There is still much work to be done at BHB. We need to build a first-class executive team to drive the strategy for the industry; we need a more streamlined Board with more independents and less sectionalism; we need favourable rulings from the OFT and ECJ; we need courage and we need support.
When the new commercial structure is in place, we will need to look at the product we are offering and how we are marketing it; we need to expand Sunday racing further and we need to attract many more to work in the industry.
But in the short-term, we need to implement our commercial terms and policies despite the desperate attempts of the betting industry to thwart us by using every trick in the book.
It is perhaps a sign that we are winning when it seems the only tactic of the other side is to try to drive us into submission with litigation and poison pen letters to sectors of our own industry.
The next few months will not be easy for us but I am confident that we will win if everyone holds their nerve and stays firm of purpose and strong of will.
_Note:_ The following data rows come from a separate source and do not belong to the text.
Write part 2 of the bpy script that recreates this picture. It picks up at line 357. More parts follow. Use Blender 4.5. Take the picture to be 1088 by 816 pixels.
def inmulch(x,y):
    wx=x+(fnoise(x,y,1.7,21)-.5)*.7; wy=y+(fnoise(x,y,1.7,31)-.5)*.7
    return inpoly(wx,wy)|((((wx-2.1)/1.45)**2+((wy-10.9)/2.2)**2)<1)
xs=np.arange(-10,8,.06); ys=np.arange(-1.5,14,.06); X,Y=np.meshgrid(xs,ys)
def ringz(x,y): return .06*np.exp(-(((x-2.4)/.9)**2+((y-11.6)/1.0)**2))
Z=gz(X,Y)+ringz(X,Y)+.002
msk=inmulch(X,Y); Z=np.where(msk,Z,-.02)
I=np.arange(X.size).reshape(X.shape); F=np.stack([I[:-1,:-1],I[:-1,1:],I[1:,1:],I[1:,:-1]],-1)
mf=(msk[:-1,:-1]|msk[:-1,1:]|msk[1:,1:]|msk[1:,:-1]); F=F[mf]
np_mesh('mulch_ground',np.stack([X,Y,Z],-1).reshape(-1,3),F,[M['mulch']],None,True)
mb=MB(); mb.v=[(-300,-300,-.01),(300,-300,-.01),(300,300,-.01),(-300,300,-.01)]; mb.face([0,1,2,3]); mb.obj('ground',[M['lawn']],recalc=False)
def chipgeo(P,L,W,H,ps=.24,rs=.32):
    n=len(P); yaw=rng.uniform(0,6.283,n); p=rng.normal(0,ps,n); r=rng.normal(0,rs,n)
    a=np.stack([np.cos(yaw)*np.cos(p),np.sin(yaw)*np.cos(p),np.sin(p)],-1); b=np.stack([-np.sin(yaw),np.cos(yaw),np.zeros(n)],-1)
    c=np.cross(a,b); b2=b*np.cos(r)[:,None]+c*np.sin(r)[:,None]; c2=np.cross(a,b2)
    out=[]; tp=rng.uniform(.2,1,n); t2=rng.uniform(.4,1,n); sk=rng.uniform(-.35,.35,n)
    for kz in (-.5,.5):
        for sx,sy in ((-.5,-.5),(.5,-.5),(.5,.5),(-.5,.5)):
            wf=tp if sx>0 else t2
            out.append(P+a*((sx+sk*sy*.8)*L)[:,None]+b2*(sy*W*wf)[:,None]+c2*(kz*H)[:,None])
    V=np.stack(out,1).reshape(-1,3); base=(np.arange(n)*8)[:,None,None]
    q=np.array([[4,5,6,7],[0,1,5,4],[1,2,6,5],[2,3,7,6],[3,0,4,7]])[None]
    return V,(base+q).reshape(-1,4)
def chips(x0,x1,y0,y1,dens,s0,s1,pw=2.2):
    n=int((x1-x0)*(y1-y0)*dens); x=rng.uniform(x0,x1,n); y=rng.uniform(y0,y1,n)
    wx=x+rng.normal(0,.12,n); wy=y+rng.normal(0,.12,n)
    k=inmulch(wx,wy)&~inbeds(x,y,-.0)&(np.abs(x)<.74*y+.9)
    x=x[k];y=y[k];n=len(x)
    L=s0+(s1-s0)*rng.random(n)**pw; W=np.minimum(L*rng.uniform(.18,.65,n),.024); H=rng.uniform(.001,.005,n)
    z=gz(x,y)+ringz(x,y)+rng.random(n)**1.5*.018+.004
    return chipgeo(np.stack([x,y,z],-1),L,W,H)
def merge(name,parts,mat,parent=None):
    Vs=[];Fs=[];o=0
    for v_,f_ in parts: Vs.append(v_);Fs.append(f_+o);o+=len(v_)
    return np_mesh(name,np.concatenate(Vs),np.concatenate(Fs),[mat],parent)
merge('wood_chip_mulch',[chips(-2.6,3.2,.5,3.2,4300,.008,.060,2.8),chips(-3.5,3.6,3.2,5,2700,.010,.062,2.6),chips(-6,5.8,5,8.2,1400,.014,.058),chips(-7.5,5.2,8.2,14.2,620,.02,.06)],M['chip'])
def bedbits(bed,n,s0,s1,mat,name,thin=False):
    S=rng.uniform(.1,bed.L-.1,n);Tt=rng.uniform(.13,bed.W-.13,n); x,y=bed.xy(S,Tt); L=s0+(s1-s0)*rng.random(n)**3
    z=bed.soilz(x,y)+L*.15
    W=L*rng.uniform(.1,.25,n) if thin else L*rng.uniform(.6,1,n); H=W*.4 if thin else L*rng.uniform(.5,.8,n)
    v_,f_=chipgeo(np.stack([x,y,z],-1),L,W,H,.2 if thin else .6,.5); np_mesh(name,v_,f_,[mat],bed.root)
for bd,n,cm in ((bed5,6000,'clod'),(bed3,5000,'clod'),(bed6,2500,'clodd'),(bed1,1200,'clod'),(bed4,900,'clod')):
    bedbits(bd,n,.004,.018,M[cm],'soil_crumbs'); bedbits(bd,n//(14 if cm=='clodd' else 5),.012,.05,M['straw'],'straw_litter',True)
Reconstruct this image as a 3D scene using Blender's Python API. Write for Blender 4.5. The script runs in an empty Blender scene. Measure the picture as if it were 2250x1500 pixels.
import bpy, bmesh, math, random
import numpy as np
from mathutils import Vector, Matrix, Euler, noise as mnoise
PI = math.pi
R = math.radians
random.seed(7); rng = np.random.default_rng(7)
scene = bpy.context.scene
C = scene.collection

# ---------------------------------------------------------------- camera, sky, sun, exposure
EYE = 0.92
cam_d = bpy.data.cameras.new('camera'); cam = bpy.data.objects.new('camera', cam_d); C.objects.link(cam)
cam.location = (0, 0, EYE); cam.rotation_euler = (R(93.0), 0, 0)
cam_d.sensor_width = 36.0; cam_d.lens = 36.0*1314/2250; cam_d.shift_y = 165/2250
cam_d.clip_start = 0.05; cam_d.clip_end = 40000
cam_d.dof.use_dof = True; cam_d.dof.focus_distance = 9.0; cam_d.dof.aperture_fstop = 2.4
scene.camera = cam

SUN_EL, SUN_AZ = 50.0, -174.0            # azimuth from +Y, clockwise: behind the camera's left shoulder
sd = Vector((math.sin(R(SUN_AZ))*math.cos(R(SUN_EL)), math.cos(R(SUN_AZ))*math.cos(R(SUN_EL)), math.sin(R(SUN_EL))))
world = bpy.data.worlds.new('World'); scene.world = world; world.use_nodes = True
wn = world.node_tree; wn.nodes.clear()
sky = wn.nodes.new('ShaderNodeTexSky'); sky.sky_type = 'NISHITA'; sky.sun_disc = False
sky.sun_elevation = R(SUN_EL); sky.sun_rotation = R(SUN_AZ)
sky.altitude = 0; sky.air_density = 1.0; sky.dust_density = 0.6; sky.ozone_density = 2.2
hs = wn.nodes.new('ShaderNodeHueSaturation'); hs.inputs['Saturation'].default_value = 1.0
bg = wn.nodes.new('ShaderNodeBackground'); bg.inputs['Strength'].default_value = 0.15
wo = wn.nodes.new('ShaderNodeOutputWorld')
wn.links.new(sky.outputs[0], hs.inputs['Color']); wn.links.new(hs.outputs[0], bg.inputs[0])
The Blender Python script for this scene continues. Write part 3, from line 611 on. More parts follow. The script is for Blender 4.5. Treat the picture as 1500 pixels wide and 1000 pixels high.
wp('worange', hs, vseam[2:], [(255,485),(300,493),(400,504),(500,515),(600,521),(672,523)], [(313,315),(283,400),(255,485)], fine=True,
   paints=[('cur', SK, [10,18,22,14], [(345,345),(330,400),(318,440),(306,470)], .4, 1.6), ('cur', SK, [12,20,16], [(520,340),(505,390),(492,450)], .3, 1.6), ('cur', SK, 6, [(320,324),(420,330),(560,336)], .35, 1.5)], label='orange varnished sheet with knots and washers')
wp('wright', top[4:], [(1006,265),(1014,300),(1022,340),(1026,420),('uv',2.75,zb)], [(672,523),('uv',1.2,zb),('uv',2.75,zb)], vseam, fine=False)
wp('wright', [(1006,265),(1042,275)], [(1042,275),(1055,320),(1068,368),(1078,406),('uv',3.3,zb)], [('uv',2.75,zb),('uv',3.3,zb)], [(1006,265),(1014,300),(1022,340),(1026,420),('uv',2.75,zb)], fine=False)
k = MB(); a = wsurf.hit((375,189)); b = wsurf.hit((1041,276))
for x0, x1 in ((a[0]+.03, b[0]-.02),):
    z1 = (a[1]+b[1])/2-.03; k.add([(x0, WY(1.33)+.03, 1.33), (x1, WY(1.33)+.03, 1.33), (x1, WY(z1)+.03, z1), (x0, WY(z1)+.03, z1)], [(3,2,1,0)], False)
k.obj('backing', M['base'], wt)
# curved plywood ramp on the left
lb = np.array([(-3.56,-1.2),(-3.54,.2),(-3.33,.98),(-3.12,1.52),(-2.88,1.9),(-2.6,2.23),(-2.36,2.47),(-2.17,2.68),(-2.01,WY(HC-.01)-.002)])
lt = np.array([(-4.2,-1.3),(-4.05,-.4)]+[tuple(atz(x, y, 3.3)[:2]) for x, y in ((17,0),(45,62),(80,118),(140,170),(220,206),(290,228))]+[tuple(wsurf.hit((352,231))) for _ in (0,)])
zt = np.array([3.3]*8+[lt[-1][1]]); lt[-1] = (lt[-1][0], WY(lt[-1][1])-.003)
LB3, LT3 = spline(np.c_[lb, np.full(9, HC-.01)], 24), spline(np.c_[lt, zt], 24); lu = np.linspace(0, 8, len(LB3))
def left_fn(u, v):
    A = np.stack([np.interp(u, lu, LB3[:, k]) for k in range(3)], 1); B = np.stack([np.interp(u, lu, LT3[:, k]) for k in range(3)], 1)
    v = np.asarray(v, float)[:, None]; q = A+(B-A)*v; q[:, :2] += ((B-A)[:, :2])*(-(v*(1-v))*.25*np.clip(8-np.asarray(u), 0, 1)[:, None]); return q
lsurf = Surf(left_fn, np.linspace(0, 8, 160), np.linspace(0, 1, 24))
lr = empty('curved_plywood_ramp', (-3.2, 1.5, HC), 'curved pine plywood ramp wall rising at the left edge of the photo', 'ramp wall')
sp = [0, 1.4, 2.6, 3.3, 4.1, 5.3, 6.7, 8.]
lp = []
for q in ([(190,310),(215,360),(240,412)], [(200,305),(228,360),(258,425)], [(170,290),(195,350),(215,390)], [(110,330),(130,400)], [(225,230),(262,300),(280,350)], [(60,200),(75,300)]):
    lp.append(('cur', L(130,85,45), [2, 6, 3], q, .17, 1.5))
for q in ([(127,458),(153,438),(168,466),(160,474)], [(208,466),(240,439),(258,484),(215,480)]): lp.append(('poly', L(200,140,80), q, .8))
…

When we reflect at next year’s TBA Dinner, I suspect the battle about the price of the product will seem a distant issue, as the Go Racing contract does now.
Let no-one misconstrue my firmness for antagonism. I am fully committed to working with the betting industry and forging closer ties and friendships but it must be on our commercial terms. We will not be bludgeoned into submission by either financial muscle or legal maneouvering. Nor will we give up our right, in the commercial world, to establish the basis on which we license our rights to bookmakers or the price we charge for those rights.
When the betting industry finally appreciates that that is our creed and that it is sacrosanct, then we can start to look forward to the day that Warwick Bartlett or John Brown might experience the honour I have felt tonight to be your Guest of Honour.